The analysis that I did in this case was benchmarking and a partial SWOT.  I was comparing the effectiveness of the development tool beta programs against the other beta programs.  I was also looking at the weakness of the program, but I realize now that I didn’t think of analyzing the strength, opportunities and threats of this problem.  I believe if I had done that I would have benefited more from my analysis phase, and perhaps would have achieved a better solution.  Based on my analysis I provided some recommendations to my team in improving the effectiveness of the development tool beta programs, and was able get commitment from my team in implementing these suggestions in the next round of development tool beta programs.
            I realize that when I did this project I didn’t have an understanding of analytical thinking, or a clear view of what I was doing.  I conducted an analysis based on intuition and it matched very well with the analytical thinking we learned in class.  However, there were holes and I believe that if I were to do this analysis again I would be able to do it a lot faster, and in a clear order based on the steps of analytical thinking.
            I believe that Analytical Thinking is best suited for both complex and simple business problems. For simple business problems we can use the “5 Why” technique to derive hypothesis, and follow the steps of analytical thinking. For complicated business problems we can use the steps of problem identification , issues identification, hypothesis for each issues and then key questions to focus the data collection.   In today’s world we are exposed to an amazing amount of data.  It is very effective to have a structured process to approach a problem, and to focus our data collection based on a defined hypothesis.  One of the best things I have learned in this class is the concept of having a hypothesis and questions to focus data collection. 

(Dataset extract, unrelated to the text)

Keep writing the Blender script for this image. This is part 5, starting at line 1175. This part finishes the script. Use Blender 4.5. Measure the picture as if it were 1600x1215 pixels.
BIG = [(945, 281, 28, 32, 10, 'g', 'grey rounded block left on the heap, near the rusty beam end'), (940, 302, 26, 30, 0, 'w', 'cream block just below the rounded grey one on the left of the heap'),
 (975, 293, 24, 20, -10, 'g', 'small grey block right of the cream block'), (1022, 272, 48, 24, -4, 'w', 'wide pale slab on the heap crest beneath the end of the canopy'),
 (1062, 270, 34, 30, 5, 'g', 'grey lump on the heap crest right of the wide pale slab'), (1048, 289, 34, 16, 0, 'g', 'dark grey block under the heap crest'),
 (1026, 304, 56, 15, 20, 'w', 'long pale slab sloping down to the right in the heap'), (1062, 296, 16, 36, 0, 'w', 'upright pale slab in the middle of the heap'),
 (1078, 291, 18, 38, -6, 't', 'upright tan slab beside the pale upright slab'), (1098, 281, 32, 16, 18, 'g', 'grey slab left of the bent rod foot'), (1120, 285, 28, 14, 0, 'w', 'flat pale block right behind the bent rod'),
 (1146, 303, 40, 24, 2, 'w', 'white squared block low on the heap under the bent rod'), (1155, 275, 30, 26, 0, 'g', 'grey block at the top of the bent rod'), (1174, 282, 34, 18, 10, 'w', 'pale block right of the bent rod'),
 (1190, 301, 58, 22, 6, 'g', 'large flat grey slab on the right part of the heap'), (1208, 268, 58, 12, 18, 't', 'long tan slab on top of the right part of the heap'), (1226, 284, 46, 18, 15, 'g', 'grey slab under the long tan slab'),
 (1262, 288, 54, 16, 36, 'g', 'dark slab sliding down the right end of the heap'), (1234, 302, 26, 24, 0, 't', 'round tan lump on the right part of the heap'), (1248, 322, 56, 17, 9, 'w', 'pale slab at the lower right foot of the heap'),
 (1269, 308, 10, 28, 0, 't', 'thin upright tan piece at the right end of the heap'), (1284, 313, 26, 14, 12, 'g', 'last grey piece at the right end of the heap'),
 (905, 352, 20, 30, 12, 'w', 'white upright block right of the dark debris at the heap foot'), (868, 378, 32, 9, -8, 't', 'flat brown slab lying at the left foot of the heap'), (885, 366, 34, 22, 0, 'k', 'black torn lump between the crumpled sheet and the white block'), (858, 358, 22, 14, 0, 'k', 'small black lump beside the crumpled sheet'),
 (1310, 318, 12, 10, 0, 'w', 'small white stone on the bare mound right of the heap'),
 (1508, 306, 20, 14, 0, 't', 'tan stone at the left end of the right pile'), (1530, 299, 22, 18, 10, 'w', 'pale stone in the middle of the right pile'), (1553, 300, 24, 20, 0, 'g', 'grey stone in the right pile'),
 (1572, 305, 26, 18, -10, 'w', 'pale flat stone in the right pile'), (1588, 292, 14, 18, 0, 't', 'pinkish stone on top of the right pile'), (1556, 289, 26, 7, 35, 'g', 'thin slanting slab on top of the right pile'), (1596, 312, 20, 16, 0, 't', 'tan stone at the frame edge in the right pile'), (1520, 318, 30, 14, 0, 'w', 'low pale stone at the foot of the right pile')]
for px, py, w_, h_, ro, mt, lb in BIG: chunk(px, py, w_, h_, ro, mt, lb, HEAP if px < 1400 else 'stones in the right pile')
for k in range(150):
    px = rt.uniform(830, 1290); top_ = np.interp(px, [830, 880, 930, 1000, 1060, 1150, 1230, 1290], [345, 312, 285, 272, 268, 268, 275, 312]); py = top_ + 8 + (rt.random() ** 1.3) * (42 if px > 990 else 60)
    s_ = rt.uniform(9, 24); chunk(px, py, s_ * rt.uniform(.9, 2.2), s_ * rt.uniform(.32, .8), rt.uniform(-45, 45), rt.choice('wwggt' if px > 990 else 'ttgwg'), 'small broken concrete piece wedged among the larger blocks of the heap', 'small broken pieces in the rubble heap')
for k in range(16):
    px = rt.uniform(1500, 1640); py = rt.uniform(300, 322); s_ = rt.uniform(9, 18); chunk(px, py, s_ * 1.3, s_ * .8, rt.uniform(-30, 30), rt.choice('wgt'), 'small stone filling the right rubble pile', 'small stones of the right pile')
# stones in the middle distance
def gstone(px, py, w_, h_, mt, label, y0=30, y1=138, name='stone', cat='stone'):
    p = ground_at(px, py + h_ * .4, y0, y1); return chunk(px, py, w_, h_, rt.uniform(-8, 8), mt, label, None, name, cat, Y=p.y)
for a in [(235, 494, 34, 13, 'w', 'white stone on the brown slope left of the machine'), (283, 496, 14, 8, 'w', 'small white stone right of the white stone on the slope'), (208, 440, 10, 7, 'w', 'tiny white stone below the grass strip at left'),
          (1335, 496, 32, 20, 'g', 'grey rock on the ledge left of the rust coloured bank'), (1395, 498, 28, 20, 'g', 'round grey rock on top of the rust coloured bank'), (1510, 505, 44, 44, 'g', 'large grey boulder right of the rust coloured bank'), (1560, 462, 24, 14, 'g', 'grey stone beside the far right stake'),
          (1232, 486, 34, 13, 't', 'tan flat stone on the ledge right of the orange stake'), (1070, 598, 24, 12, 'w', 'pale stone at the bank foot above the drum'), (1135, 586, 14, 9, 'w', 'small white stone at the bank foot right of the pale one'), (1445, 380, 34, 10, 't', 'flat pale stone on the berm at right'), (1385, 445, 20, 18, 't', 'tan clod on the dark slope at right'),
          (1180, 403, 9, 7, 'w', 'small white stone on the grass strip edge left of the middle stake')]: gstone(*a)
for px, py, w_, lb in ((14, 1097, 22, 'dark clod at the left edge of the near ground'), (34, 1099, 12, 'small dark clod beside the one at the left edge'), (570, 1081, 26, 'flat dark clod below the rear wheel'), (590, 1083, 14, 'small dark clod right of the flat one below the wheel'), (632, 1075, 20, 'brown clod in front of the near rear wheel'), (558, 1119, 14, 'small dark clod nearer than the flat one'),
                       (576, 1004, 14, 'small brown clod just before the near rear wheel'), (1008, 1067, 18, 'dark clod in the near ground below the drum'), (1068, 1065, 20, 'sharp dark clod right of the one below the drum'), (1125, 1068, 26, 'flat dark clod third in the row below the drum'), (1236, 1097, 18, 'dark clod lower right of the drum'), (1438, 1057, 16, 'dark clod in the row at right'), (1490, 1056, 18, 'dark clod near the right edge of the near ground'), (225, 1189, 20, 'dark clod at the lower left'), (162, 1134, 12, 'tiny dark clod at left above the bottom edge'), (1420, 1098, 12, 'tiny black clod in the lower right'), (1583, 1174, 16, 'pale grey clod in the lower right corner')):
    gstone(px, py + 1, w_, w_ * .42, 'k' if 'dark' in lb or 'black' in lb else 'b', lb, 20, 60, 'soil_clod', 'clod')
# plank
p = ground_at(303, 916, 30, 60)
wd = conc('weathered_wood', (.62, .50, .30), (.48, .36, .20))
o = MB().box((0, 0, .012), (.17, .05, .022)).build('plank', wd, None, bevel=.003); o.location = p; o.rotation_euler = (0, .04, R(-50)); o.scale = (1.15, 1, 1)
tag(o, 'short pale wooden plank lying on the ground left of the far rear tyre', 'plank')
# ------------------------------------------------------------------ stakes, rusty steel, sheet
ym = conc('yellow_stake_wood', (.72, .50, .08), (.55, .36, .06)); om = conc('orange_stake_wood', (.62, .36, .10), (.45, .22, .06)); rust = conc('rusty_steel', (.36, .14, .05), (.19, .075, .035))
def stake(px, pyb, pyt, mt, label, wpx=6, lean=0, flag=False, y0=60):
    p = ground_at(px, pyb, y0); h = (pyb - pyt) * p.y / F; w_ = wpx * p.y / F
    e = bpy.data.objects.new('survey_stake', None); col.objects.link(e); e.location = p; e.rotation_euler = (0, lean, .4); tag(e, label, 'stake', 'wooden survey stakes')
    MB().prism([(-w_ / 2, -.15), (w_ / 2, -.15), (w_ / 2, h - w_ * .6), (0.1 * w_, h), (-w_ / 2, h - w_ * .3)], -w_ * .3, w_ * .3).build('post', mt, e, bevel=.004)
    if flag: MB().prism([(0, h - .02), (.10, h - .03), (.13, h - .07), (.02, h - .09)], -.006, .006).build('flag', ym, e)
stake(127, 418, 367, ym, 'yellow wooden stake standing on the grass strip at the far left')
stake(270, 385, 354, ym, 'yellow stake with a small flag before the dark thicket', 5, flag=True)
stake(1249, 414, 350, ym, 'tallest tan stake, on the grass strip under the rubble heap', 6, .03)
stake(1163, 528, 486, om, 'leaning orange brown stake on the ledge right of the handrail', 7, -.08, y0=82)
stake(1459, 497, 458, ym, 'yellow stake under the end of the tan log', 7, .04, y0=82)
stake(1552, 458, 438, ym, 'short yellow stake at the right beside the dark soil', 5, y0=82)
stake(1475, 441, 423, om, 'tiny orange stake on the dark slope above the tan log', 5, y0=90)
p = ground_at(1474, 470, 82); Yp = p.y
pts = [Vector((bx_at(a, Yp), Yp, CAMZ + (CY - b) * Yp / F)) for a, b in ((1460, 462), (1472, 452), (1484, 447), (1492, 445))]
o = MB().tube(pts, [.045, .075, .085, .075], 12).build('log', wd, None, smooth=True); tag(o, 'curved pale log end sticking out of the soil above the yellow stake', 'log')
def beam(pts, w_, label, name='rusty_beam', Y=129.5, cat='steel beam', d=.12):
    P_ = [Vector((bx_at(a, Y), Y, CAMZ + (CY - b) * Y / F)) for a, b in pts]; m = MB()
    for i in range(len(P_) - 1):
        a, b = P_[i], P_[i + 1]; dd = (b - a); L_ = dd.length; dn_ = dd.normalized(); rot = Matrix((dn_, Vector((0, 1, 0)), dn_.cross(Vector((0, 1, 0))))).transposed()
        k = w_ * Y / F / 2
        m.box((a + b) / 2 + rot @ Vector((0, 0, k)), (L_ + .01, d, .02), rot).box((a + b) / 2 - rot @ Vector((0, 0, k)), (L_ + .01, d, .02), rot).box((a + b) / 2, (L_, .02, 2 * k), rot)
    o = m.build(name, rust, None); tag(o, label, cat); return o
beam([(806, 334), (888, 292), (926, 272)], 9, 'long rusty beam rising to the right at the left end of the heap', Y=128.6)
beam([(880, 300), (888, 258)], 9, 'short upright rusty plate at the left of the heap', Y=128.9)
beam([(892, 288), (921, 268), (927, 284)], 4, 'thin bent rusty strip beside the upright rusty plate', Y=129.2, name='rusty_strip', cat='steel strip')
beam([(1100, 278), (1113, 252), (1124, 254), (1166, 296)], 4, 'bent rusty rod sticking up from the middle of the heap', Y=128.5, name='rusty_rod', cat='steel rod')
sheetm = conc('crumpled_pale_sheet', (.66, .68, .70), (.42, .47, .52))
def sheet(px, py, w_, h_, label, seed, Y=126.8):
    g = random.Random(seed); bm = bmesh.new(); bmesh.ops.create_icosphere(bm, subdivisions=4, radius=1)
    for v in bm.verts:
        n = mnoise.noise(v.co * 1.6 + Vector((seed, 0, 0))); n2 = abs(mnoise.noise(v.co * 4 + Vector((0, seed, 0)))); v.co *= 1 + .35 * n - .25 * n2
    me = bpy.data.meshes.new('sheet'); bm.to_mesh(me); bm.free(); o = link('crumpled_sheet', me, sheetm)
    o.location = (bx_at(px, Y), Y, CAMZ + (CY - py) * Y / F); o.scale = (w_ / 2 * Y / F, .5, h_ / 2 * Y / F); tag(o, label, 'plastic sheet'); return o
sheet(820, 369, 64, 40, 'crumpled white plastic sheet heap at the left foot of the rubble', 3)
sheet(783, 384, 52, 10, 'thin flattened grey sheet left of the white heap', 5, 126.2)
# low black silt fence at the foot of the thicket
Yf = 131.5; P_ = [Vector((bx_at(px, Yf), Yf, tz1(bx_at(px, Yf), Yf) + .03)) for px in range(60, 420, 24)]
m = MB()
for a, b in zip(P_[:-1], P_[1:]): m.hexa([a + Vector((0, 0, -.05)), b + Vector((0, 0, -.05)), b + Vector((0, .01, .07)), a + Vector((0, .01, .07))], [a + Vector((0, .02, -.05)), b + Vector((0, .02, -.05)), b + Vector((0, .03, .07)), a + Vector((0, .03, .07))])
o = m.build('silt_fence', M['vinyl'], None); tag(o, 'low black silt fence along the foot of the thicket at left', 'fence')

            I will definitely use the analytical concepts that I have learned in attacking issues at work.  I like having this structured process and I know that I will be using this in my other MBA courses. I can see myself using analytical thinking in case studies, and other group projects.  Currently I am taking an Accounting course. In this course there is a group assignment in which we have to analyze the key accounting issues that has to be considered when lending money to clients in a chosen industry. Prior to learning the formal analytical thinking process, I would have struggled with how and where to start this assignment from. Most likely I would have tried to start the assignment in data collection mode, without a clear focus. However after learning the analytical process, I will definitely take a clear approach to this assignment. In my new approach, I would try to identify some of the key accounting issues as problem statements and follow the analytical process to complete the assignment.  I can see myself using analytical thinking whenever I am confronted with a problem statement or an overload of information.